Obviously its a free world and those who believe that the Tridentine Mass should return are free to argue so and that much I have no qualms about; more so when some within that category happen to be friends of mine. It is however in my view an outdated, andequated argument which clearly fails to understand modern times.


The church cannot fossilize itself; indeed the Roman Catholic Church is already plagued by a mentality of fossilization and a lack of catching up with the times. To revert to Latin is merely to increase the severity of the situation. Mass should be a spiritual expience where one feels closer to God and not merely a trip down traditions lane. One can only feel close to God if one is understand what is being said!


Imagine if someone read out the works of Shakespeare in Chinese; would you appreciate the beauty of Shakespeare's stories? Most certainly not!


Some might argue that Pope Benedict XVI merely made it possible for the Tridentine Mass to be held and by no means turned it into obligatory. All too true, but it is nonetheless a regression; a regression which certainly caused Pope John XXIII to turn in his grave!!

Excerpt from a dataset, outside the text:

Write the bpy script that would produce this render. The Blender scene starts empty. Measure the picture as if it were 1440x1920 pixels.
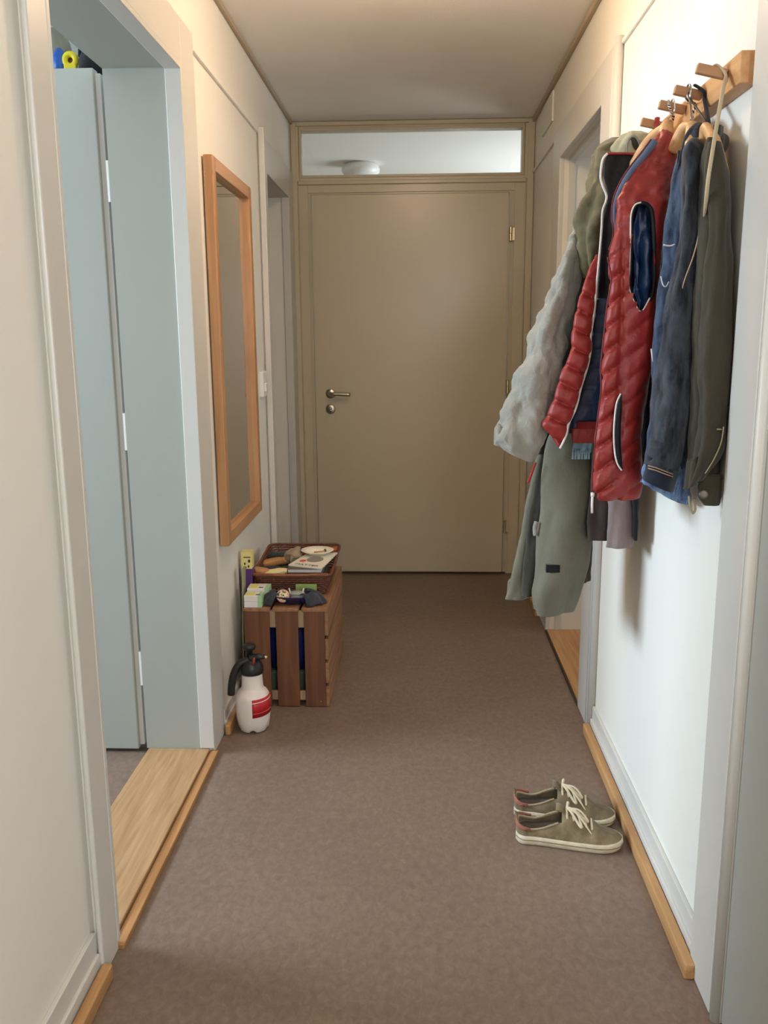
import bpy, bmesh, math, random
from mathutils import Vector, Matrix, noise

# ---------------------------------------------------------------- camera
FPX, PITCH, YAW, ROLL, CAMH = 1625.25, 0.19998, -0.041504, -0.0073543, 1.2907
_fw = Vector((math.sin(YAW)*math.cos(PITCH), math.cos(YAW)*math.cos(PITCH), -math.sin(PITCH)))
_r = Vector((math.cos(YAW), -math.sin(YAW), 0)); _u = _r.cross(_fw)
RT = _r*math.cos(ROLL)+_u*math.sin(ROLL); UP = -_r*math.sin(ROLL)+_u*math.cos(ROLL); FW = _fw
CAM = Vector((0, 0, CAMH))
sc = bpy.context.scene
cd = bpy.data.cameras.new('camera'); co = bpy.data.objects.new('camera', cd); sc.collection.objects.link(co)
cd.sensor_fit = 'VERTICAL'; cd.sensor_height = 36; cd.sensor_width = 27; cd.lens = FPX*36/1920
cd.clip_start = 0.02; cd.clip_end = 60
m = Matrix((( RT.x, UP.x, -FW.x, 0), (RT.y, UP.y, -FW.y, 0), (RT.z, UP.z, -FW.z, CAMH), (0, 0, 0, 1)))
co.matrix_world = m; sc.camera = co

# ---------------------------------------------------------------- world, lights, exposure
w = bpy.data.worlds.new('world'); sc.world = w; w.use_nodes = True
w.node_tree.nodes['Background'].inputs[0].default_value = (0.62, 0.75, 0.92, 1)
w.node_tree.nodes['Background'].inputs[1].default_value = 1.0
sc.view_settings.view_transform = 'Standard'; sc.view_settings.look = 'None'
sc.view_settings.gamma = 1; sc.view_settings.use_curve_mapping = False
sc.view_settings.exposure = 0.3
def area(name, loc, target, sx, sy, power, color, spread=math.pi):
    l = bpy.data.lights.new(name, 'AREA'); l.shape = 'RECTANGLE'; l.size = sx; l.size_y = sy
    l.energy = power; l.color = color; l.spread = spread
    o = bpy.data.objects.new(name, l); sc.collection.objects.link(o); o.location = loc
    o.rotation_euler = (Vector(target)-Vector(loc)).to_track_quat('-Z', 'Y').to_euler(); return o
DAY = (0.68, 0.84, 1.0)
area('window_daylight_left_room', (-3.3, 1.90, 1.70), (0.3, 1.9, 0.65), 1.5, 0.9, 66, DAY, 2.2)
area('fill_light_left_room_side', (-2.4, -0.9, 1.6), (-0.9, 2.5, 0.9), 1.2, 1.3, 4, DAY)  # added fill light for the jamb and door leaf, no known window
area('fill_light_near_hall', (0.54, -0.55, 1.45), (-0.65, 0.15, 1.25), 0.9, 1.4, 48, (0.95, 0.97, 1.0))  # added fill light that brightens the near hall, not a known window
area('window_daylight_right_room', (2.6, 3.3, 1.5), (0, 3.3, 1.2), 1.0, 1.0, 11, (0.85, 0.92, 1.0))
area('window_daylight_landing', (1.9, 7.3, 1.5), (-0.6, 6.2, 2.6), 1.6, 1.4, 62, (0.90, 0.95, 1.0))
LAMP = Vector((-0.02, 2.60, 2.315))

# ---------------------------------------------------------------- helpers
XL, XR, ZC, YE = -0.655, 0.579, 2.355, 4.663
def ray(px, py): return FW + RT*((px-720)/FPX) - UP*((py-960)/FPX)
def at(px, py, Y):
    d = ray(px, py); return CAM + d*(Y/d.y)
def side(px, py, X):
    d = ray(px, py); return CAM + d*(X/d.x)
def ground(px, py, z=0):
    d = ray(px, py); return CAM + d*((z-CAMH)/d.z)
COL = sc.collection
def finish(bm, smooth):
    bmesh.ops.recalc_face_normals(bm, faces=bm.faces)
    for f in bm.faces: f.smooth = smooth
def mesh_obj(name, bm, mat, origin, smooth=False):
    finish(bm, smooth)
    bmesh.ops.translate(bm, vec=-origin, verts=bm.verts)
    me = bpy.data.meshes.new(name); bm.to_mesh(me); bm.free()
    mats = mat if isinstance(mat, (list, tuple)) else [mat]
    for mm in mats: me.materials.append(mm)
    o = bpy.data.objects.new(name, me); COL.objects.link(o); return o
ORG = {}
def thing(name, label, cat, loc, group=None):
    o = bpy.data.objects.new(name, None); COL.objects.link(o); o.location = loc; o.empty_display_size = 0.05
    o['label'] = label; o['category'] = cat
    if group: o['group'] = group
    ORG[o.name] = Vector(loc); return o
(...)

Let us not become the Christian version of Iran! Iran under the Shah had all the modern commodities of western life and indeed had a western culture. It was the ascension to power of the Ayatollah Khomeini that Iran reverted back to the strictly Muslim society it is today. Let us not be the Church which opened up in the 60's and went back in the 2000's.


The days of the Tridentine Mass are over; it is a tradition best kept in the history books and nowhere else! Its an element which would only serve to weaken the Catholic community and not strenghten.


The way to strenghten the faith is by living the faith and believing the faith and not by turning the faith into a mere living museum of traditions!

Godwin Xuereb, Pro Tridentina (Malta) President's comment: The above article dated 16 August 2009 shows that a number of 'Catholics' have little, if any, appreciation of the Extraordinary Form of the Roman Rite. Worse still, they have no idea of what this Rite is all about!! Mr Angelo Micallef also refused any comments on his Blog for a fair representation of the arguments.